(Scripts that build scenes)

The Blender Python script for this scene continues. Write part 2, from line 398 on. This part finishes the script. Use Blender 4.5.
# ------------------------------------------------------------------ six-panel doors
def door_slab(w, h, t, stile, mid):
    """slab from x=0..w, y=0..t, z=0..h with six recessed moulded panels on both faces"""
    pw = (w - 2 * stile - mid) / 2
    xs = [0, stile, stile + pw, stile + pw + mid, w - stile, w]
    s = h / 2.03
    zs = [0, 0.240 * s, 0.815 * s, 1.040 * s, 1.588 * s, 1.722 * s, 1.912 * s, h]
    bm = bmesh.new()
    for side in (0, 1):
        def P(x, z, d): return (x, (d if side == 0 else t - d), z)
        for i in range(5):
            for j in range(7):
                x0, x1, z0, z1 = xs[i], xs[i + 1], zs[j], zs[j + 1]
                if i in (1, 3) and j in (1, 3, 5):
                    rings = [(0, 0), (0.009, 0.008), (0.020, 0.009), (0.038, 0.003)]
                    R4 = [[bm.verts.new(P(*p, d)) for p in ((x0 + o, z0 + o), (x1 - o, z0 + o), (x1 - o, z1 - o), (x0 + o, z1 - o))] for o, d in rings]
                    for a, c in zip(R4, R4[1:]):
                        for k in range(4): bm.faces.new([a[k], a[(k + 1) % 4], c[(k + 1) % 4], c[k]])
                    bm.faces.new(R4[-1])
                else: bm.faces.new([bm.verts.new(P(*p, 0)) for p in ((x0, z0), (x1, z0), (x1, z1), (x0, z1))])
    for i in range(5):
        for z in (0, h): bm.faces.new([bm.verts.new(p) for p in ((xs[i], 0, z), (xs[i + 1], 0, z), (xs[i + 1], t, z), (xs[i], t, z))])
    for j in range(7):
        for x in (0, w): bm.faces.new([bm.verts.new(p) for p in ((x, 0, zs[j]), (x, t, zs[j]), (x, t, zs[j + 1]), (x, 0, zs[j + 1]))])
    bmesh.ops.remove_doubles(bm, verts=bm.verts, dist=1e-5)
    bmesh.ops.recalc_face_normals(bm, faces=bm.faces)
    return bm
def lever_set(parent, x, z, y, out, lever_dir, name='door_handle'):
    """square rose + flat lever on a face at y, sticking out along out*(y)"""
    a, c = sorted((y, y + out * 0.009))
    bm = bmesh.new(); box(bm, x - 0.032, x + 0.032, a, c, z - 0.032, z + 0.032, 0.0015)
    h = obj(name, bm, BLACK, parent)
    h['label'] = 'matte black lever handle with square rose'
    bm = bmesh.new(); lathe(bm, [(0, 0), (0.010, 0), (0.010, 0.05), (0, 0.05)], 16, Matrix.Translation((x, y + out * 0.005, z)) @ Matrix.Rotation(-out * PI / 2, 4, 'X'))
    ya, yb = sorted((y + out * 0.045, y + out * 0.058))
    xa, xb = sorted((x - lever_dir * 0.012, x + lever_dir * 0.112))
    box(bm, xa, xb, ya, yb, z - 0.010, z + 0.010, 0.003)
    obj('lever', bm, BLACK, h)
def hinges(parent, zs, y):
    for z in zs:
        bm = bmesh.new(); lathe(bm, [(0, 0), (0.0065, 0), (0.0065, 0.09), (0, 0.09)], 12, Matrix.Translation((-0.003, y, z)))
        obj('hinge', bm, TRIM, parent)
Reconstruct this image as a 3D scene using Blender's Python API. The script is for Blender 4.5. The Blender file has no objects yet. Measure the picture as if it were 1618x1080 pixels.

* _Given problem_:
Write the material out again in its entirety, exactly as shown.

* _Response_:
The Blender Python script for this scene continues. Write part 2, from line 398 on. This part finishes the script. Use Blender 4.5.
# ------------------------------------------------------------------ six-panel doors
def door_slab(w, h, t, stile, mid):
    """slab from x=0..w, y=0..t, z=0..h with six recessed moulded panels on both faces"""
    pw = (w - 2 * stile - mid) / 2
    xs = [0, stile, stile + pw, stile + pw + mid, w - stile, w]
    s = h / 2.03
    zs = [0, 0.240 * s, 0.815 * s, 1.040 * s, 1.588 * s, 1.722 * s, 1.912 * s, h]
    bm = bmesh.new()
    for side in (0, 1):
        def P(x, z, d): return (x, (d if side == 0 else t - d), z)
        for i in range(5):
            for j in range(7):
                x0, x1, z0, z1 = xs[i], xs[i + 1], zs[j], zs[j + 1]
                if i in (1, 3) and j in (1, 3, 5):
                    rings = [(0, 0), (0.009, 0.008), (0.020, 0.009), (0.038, 0.003)]
                    R4 = [[bm.verts.new(P(*p, d)) for p in ((x0 + o, z0 + o), (x1 - o, z0 + o), (x1 - o, z1 - o), (x0 + o, z1 - o))] for o, d in rings]
                    for a, c in zip(R4, R4[1:]):
                        for k in range(4): bm.faces.new([a[k], a[(k + 1) % 4], c[(k + 1) % 4], c[k]])
                    bm.faces.new(R4[-1])
                else: bm.faces.new([bm.verts.new(P(*p, 0)) for p in ((x0, z0), (x1, z0), (x1, z1), (x0, z1))])
    for i in range(5):
        for z in (0, h): bm.faces.new([bm.verts.new(p) for p in ((xs[i], 0, z), (xs[i + 1], 0, z), (xs[i + 1], t, z), (xs[i], t, z))])
    for j in range(7):
        for x in (0, w): bm.faces.new([bm.verts.new(p) for p in ((x, 0, zs[j]), (x, t, zs[j]), (x, t, zs[j + 1]), (x, 0, zs[j + 1]))])
    bmesh.ops.remove_doubles(bm, verts=bm.verts, dist=1e-5)
    bmesh.ops.recalc_face_normals(bm, faces=bm.faces)
    return bm
def lever_set(parent, x, z, y, out, lever_dir, name='door_handle'):
    """square rose + flat lever on a face at y, sticking out along out*(y)"""
    a, c = sorted((y, y + out * 0.009))
    bm = bmesh.new(); box(bm, x - 0.032, x + 0.032, a, c, z - 0.032, z + 0.032, 0.0015)
    h = obj(name, bm, BLACK, parent)
    h['label'] = 'matte black lever handle with square rose'
    bm = bmesh.new(); lathe(bm, [(0, 0), (0.010, 0), (0.010, 0.05), (0, 0.05)], 16, Matrix.Translation((x, y + out * 0.005, z)) @ Matrix.Rotation(-out * PI / 2, 4, 'X'))
    ya, yb = sorted((y + out * 0.045, y + out * 0.058))
    xa, xb = sorted((x - lever_dir * 0.012, x + lever_dir * 0.112))
    box(bm, xa, xb, ya, yb, z - 0.010, z + 0.010, 0.003)
    obj('lever', bm, BLACK, h)
def hinges(parent, zs, y):
    for z in zs:
        bm = bmesh.new(); lathe(bm, [(0, 0), (0.0065, 0), (0.0065, 0.09), (0, 0.09)], 12, Matrix.Translation((-0.003, y, z)))
        obj('hinge', bm, TRIM, parent)
Reconstruct this image as a 3D scene using Blender's Python API. The script is for Blender 4.5. The Blender file has no objects yet. Measure the picture as if it were 1618x1080 pixels.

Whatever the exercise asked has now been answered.